314. Memorandum of Conversation1

SUBJECT

  • US-UAR Relations; Phantoms; Jarring Mission

PARTICIPANTS

  • Muhammad Riad, UAR Foreign Ministry
  • Ashraf Ghorbal, U.A.R. Interests Section, Embassy of India
  • Richard B. Parker, Country Director for NEA/UAR

Mr. Parker asked if he could interpret President Nasser’s congratulatory message to President-elect Nixon2 as a sign the UAR wanted to resume relations. Muhammad smiled and said he did not know. Ashraf said the ball was now in our court. Muhammad said he hoped that if there was progress towards resumption it would not be derailed again. He then confided that the UAR had been moving towards resumption last February but had changed its mind because of remarks and actions of Ambassador Goldberg, who had given complete credence to the Israelis but had refused to believe anything the Egyptians said. He referred specifically to Ambassador Goldberg’s acceptance of the Israeli contention that the Egyptians were insisting on withdrawal first in spite of Egyptian assurances to us to the contrary.

Mr. Parker said there had been a good deal of confusion as to the Egyptian position because of the elliptical statements issuing from the Egyptians themselves. He himself had gotten into trouble with the Egyptians for pointing out that Jarring apparently thought they were insisting on withdrawal first. He had only been trying to do a service by pointing out that there was a communications failure. All he had succeeded in doing was making people mad, but he had been vindicated when Jarring subsequently told Mahmoud Riad he understood the UAR was still insisting on withdrawal first. Ambassador Goldberg could certainly not be blamed if he reported what the Israelis told him. He also reported what the Egyptians and Jordanians told him.

[Page 623]

Phantoms

Ashraf raised the Benjamin Welles story in the November 7 New York Times3 again and asked for a fuller explanation. Mr. Parker said the Welles story was not accurate. The Department’s spokesman on November 7 had said negotiations on the Phantoms were still continuing. This was correct. He would not try to mislead them; Israel would get the Phantoms sooner or later. But the terms of the deal were still under discussion and no agreement had been reached, nor had any decision been taken as alleged by Welles. Ashraf asked where Welles had gotten the story then. Mr. Parker said he believed it had come from someone in the aircraft industry.

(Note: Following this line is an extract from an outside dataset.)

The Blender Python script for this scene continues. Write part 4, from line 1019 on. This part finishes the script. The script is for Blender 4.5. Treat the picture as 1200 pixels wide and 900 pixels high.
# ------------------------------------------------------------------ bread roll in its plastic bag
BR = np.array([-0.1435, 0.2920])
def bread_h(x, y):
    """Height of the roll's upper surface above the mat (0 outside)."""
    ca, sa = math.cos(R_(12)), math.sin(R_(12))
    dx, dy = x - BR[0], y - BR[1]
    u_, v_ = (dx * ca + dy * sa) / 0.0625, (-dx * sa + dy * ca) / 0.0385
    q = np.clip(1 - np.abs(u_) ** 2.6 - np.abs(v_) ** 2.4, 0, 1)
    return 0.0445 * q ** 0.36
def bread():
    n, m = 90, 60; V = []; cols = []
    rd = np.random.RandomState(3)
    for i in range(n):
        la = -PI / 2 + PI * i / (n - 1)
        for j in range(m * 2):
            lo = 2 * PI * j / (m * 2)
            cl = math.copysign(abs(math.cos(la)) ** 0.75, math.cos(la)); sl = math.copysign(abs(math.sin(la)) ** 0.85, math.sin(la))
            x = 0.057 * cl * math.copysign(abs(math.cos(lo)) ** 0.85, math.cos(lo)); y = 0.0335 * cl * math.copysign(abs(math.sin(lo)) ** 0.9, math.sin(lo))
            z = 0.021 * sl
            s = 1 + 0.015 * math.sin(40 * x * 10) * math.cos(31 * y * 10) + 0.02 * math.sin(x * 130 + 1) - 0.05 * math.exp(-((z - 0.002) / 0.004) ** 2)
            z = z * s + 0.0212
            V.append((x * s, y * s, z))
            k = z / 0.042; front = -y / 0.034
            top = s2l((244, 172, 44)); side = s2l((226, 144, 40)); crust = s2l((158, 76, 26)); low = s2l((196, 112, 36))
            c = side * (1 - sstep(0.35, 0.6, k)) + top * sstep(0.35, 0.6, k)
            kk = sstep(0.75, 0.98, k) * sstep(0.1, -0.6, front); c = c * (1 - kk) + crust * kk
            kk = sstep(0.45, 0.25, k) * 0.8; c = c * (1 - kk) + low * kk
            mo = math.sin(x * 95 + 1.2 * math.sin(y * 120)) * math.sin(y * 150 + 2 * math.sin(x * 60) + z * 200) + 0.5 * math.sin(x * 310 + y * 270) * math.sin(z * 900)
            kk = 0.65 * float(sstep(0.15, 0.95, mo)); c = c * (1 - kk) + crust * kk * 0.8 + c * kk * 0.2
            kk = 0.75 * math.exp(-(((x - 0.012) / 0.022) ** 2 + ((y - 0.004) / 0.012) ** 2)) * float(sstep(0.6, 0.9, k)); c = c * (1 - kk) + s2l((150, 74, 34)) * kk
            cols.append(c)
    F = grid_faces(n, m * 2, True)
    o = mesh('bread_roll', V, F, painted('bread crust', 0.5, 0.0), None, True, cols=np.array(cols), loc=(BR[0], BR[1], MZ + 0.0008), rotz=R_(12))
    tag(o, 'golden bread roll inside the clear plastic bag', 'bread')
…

Ashraf asked whether the last sentence of the article, which referred to the possibility that delivery could be expedited if conditions in the area warranted, was not really the most important thought in it and the real reason for its appearance at that particular juncture. Mr. Parker explained that newspaper stories were usually written in discrete groups of paragraphs so that they could be cut down to fit available space without destroying the completeness of thought. The least important paragraphs were usually at the end of the story.

Jarring Mission

Muhammad said that he had told Mr. Sisco one should not exclude the possibility (laa yistaba’ad) that Foreign Minister Riad would reply to the seven points of the Secretary. Mr. Parker said he had understood that Muhammad had said categorically that the Foreign Minister would be replying. Muhammad said he hoped he would be, but could not be quite that categorical.

  1. Source: National Archives and Records Administration, RG 59, Central Files 1967–69, POL UAR-US. Confidential. Drafted by Parker.
  2. The text of the congratulatory message sent by Nasser to NIXON on November 7 is ibid., POL 15-1 US/Nixon.
  3. Citing “responsible American sources,” Welles reported on November 7 that the United States had agreed in principle to sell Israel 58 Phantom jet fighters.